A Twisted Adiabatic Limit Approach to Vanishing Theorems for Complex Line Bundles

TL;DR

This paper introduces a new twisted adiabatic limit method to prove vanishing theorems for certain cohomology groups of complex line bundles on compact complex Hermitian manifolds, extending classical results beyond Kähler settings.

Contribution

It generalizes the twisted adiabatic limit approach to connections on complex line bundles, allowing vanishing theorems under broader geometric conditions without requiring Kähler structures.

Findings

Vanishing of specific D''-cohomology groups under positivity and smallness conditions.

Development of twisted Laplacians with comparison formulas similar to Bochner-Kodaira-Nakano identities.

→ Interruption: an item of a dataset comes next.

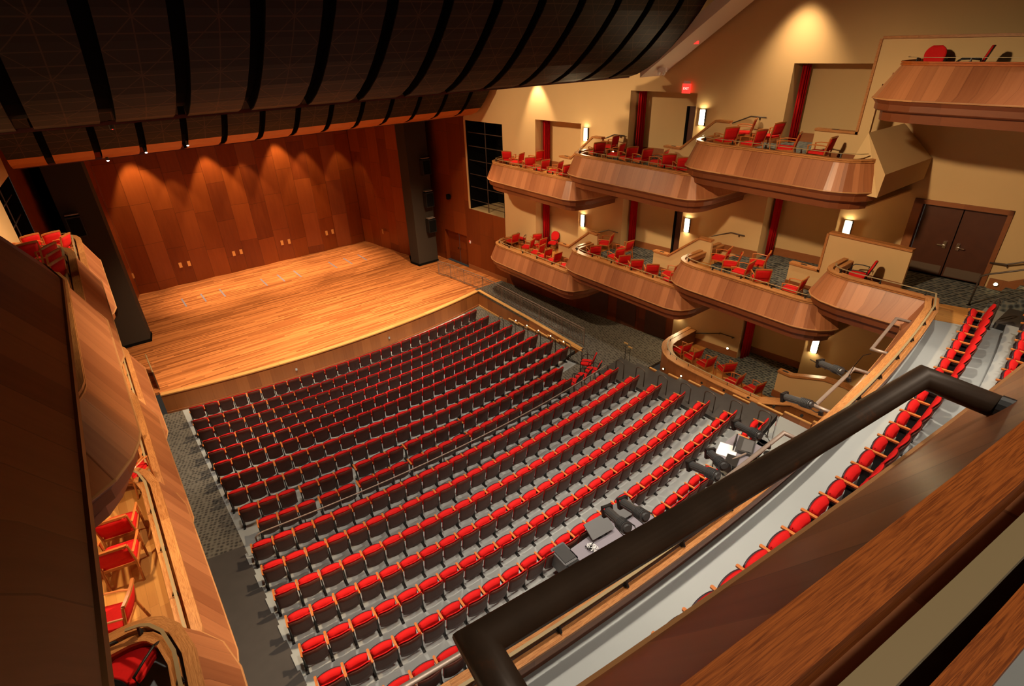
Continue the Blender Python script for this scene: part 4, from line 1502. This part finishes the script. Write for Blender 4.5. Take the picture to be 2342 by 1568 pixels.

Extension of vanishing theorems to non-Kähler manifolds and non-holomorphic line bundles.

Abstract

Given an $n$-dimensional compact complex Hermitian manifold $X$, a $C^\infty$ complex line bundle $L$ equipped with a connection $D$ whose $(0,\,1)$-component $D''$ squares to zero and a real-valued function $\eta$ on $X$, we prove that the $D''$-cohomology group of $L$ of any bidegree $(p,\,q)$ such that either $(p>q \hspace{1ex}\mbox{and}\hspace{1ex} p+q\geq n+1)$ or $(p<q \hspace{1ex}\mbox{and}\hspace{1ex} p+q\leq n-1)$ vanishes when two extra hypotheses are made. The first hypothesis requires a certain real-valued, not necessarily closed, $(1,\,1)$-form depending on $p,\,q$, on the curvature of $D$ and on a $(1,\,1)$-form induced by $\eta$ to be positive definite. The second hypothesis requires the norm of $\partial\eta$ to be small relative to $|\eta|$. This theorem, for which we also give a number of variants, is proved by generalising our very recent twisted adiabatic limit construction for complex structures to connections on complex line bundles. This twisting of $D$ induces first-order differential operators acting on the $L$-valued forms, for which we obtain commutation relations involving their formal adjoints, and two twisted Laplacians for which we obtain a comparison formula reminiscent of the classical Bochner-Kodaira-Nakano identity. The main features of our results are that $X$ need not be K\"ahler, $L$ need not be holomorphic and the types of $C^\infty$ functions that $X$ supports play a key role in our hypotheses, thus capturing some of their links with the geometry of manifolds.